7.13.2010

Originally {or} The Ballad of Pablo Picasso


Candace has a great post up about inspiration, copycats and ethics on Etsy in light of our latest run-in with a plagiarist. You should go read it. She sums up a lot of what we discussed when this was all going down. I'm sure this won't be the last time we're ripped off. Our print has garnered enough popularity in the handmade and craft community that it's a sure target for sellers who want to make a buck without putting in the effort of creation. Which rankles, but hey, what can you do besides call them on it and hope they do the right thing? Thankfully, these people are in the minority in the community.

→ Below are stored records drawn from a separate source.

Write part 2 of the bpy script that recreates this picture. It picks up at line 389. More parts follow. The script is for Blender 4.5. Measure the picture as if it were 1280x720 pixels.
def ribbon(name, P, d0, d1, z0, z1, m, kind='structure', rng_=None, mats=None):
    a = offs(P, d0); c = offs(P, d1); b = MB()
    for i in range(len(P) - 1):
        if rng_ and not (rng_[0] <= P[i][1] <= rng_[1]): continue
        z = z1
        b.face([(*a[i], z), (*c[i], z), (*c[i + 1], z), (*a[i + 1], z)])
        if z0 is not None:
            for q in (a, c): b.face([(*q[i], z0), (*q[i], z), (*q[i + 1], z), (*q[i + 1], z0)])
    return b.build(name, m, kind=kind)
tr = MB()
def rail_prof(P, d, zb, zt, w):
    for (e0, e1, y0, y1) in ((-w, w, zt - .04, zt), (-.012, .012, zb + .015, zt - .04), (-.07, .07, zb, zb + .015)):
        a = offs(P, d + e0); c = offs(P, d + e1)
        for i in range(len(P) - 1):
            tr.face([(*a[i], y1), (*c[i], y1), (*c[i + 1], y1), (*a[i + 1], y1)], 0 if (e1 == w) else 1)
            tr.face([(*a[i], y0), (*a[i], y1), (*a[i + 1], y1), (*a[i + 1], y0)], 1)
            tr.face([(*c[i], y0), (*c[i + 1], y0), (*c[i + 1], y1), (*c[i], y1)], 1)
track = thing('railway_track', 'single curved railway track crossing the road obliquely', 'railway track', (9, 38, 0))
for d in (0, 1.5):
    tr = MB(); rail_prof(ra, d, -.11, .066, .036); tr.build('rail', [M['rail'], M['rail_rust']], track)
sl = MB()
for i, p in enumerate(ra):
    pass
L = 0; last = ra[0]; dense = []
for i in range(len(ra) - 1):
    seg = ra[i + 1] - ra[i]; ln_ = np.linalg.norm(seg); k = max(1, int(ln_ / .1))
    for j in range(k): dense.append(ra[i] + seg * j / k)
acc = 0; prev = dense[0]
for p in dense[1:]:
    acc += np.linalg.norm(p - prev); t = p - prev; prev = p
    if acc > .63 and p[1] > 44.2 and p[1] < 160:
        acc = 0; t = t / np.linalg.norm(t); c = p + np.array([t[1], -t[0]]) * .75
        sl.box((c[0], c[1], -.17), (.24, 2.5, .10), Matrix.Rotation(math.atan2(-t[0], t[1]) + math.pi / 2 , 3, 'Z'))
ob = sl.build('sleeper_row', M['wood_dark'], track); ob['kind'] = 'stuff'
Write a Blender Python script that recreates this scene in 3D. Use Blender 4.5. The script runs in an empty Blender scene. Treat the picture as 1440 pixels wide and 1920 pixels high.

I mean, inspiration's one thing, and a very valuable thing at that, but wholesale plagiarism is another thing entirely. Picasso's quoted colloquially as saying that good artists copy and great ones steal, and that may be so, but when I read "steal," I think of it as a classy thing, you know? Like Danny Ocean and his boys knocking over a humongous, intricately-planned heist. Or David Niven in The Pink Panther. Artful stealing isn't looting, where you throw a brick and grab whatever you can without paying for it. A real thief, like a cat-burglar or a pick-pocket, steals with a style and effortlessness that leaves you, for a time, unaware that such theft has taken place. For a while, you don't even notice that the silverware drawer is emptied or the Ming vase is gone or your trouser pocket is one wallet lighter. And once the theft is realized, you're sort of amazed and a little envious that they pulled it off.

Like I said, inspiration is key when you're working creatively. But inspiration isn't appropriation. Inspiration is taking everything you experience – visually, psychologically and, yeah, spiritually – from the color of a traffic light in the afternoon or the composition of a comics page or a record in a thrift shop or the way you misread a word on a billboard or some TV show you remember from when you were a kid – and filtering that through your training and ability to best communicate what you're trying to say. Art, if you're doing it right, is communication. And if you're unwilling or unable to use your own words to communicate, well, that's just sad. This is why I don't use too much reference when I'm designing; it becomes a crutch that stands between you and real, honest-to-goodness inspiration. Which is not to say I haven't done an homage or utilized visual shorthand to get my point across. I have, (for example, my TARDIS poster is an obvious homage to the famous "Keep Calm & Carry On" posters of WW2 Britain. But for me, this made sense, as Doctor Who is another famous and instantly-recognizable British icon.) but most of the time, I prefer to arrive at my conclusions naturally.

One more apocryphal Picasso story and then we'll close. (Seriously, the dude's like the Buddha of Art with all these stories and sayings.) Legend has it that Pablo Picasso – who, I'm told, was never called an a**hole – was sitting in a cafĂ©, just being all awesome and stuff, when somebody approached him for a portrait. He doodled for a second on a napkin and handed it to the person. Yay, Picasso! When the guy asked how much he owed Picasso, Picasso gave him an outrageous sum. The dude balked, saying "Look, I know you're Picasso and all that, but there's no way it's worth that much. It took you like 30 seconds, tops. And half of that time you spent looking at that lady's boobs."

"No, dude. It took me 40 years to make this." said Picasso. "You know, because I've been doing this for that long and so that's how I was able to do it so quickly. Get it? Also, I am Picasso and I an awesome. So, pay up."

Is the story true? Yes, it is. I know because I was there. But seriously, it makes a salient point as to what you're paying for when you pay for art. The physical act of creation (or copying) is not the sum of that creation. A lot of time is spent thinking, planning, wool-gathering, on top of the years of formal training and experience in order to produce a piece. Simply copying a term paper in one's own handwriting is still plagiarism – in fact it's the textbook definition of plagiarism. So, even though you spent the time and effort to rewrite every word from the original and even though you changed some words around and used a different colored pen, it's still a copy and a fraud. It's still devoid of original thought and feeling.

Bottom line: copying isn't cool. Don't do it.